I just want to make one point, however, that should give contractualists pause: surveys have long shown that religious believers in the United States are happier, healthier, longer-lived, and more generous to charity and to each other than are secular people. Most of these effects have been documented in Europe too. If you believe that morality is about happiness and suffering, then I think you are obligated to take a close look at the way religious people actually live and ask what they are doing right.

Don't dismiss religion on the basis of a superficial reading of the Bible and the newspaper. Might religious communities offer us insights into human flourishing? Can they teach us lessons that would improve wellbeing even in a primarily contractualist society.

You can't use the New Atheists as your guide to these lessons. The new atheists conduct biased reviews of the literature and conclude that there is no good evidence on any benefits except the health benefits of religion. Here is Daniel Dennett in Breaking the Spell on whether religion brings out the best in people:
"Perhaps a survey would show that as a group atheists and agnostics are more respectful of the law, more sensitive to the needs of others, or more ethical than religious people. Certainly no reliable survey has yet been done that shows otherwise. It might be that the best that can be said for religion is that it helps some people achieve the level of citizenship and morality typically found in brights. If you find that conjecture offensive, you need to adjust your perspective. (Breaking the Spell, p. 55.)
I have italicized the two sections that show ordinary moral thinking rather than scientific thinking. The first is Dennett's claim not just that there is no evidence, but that there is certainly no evidence, when in fact surveys have shown for decades that religious practice is a strong predictor of charitable giving. Arthur Brooks recently analyzed these data (in Who Really Cares) and concluded that the enormous generosity of religious believers is not just recycled to religious charities.

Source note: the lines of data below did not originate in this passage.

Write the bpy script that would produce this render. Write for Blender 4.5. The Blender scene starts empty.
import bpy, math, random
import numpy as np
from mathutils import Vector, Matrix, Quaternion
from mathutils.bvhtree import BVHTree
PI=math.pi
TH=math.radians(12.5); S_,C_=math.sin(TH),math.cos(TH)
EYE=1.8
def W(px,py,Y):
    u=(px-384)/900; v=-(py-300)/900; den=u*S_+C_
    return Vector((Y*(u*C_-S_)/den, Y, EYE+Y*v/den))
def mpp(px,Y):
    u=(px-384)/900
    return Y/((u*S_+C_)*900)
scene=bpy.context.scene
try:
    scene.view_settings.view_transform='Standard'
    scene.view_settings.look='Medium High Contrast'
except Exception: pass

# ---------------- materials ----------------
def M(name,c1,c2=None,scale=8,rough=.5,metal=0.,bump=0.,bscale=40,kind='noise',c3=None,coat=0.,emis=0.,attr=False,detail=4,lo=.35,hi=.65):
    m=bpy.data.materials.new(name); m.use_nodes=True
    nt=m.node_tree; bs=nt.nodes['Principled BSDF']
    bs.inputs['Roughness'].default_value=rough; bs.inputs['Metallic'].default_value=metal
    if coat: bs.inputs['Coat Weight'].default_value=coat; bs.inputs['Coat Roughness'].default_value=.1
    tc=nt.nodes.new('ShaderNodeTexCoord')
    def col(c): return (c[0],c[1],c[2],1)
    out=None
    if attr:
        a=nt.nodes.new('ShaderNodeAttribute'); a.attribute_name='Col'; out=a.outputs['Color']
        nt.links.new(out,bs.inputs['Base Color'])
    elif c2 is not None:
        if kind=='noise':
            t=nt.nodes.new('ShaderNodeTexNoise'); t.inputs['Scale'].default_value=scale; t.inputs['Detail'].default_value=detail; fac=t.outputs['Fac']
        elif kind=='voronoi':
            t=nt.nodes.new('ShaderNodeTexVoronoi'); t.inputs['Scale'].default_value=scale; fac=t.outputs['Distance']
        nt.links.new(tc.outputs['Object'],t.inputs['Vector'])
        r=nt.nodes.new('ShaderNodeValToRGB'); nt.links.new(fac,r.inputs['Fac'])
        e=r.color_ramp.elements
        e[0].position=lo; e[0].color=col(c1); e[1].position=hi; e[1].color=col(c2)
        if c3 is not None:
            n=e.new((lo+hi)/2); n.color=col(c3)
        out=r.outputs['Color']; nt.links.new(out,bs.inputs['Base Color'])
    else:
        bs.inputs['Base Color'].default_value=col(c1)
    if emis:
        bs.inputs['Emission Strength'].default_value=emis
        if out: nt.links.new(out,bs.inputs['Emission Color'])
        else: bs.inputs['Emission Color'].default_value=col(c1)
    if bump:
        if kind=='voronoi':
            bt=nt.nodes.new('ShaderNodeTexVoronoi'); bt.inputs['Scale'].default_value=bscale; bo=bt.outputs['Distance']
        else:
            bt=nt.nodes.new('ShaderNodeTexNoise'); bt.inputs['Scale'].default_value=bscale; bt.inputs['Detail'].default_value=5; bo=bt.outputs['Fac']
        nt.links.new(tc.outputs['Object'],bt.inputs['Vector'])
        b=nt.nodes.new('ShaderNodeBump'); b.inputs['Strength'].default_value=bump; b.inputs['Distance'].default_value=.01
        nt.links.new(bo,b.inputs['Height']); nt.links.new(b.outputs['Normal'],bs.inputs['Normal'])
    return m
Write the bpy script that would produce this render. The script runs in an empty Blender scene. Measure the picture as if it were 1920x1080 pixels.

Religious believers give more money than secular folk to secular charities, and to their neighbors. They give more of their time, too, and of their blood. Even if you excuse secular liberals from charity because they vote for government welfare programs, it is awfully hard to explain why secular liberals give so little blood. The bottom line, Brooks concludes, is that all forms of giving go together, and all are greatly increased by religious participation and slightly increased by conservative ideology (after controlling for religiosity).

These data are complex and perhaps they can be spun the other way, but at the moment it appears that Dennett is wrong in his reading of the literature. Atheists may have many other virtues, but on one of the least controversial and most objective measures of moral behavior—giving time, money, and blood to help strangers in need—religious people appear to be morally superior to secular folk.

My conclusion is not that secular liberal societies should be made more religious and conservative in a utilitarian bid to increase happiness, charity, longevity, and social capital. Too many valuable rights would be at risk, too many people would be excluded, and societies are so complex that it's impossible to do such social engineering and get only what you bargained for. My point is just that every longstanding ideology and way of life contains some wisdom, some insights into ways of suppressing selfishness, enhancing cooperation, and ultimately enhancing human flourishing.

But because of the four principles of moral psychology it is extremely difficult for people, even scientists, to find that wisdom once hostilities erupt. A militant form of atheism that claims the backing of science and encourages "brights" to take up arms may perhaps advance atheism. But it may also backfire, polluting the scientific study of religion with moralistic dogma and damaging the prestige of science in the process.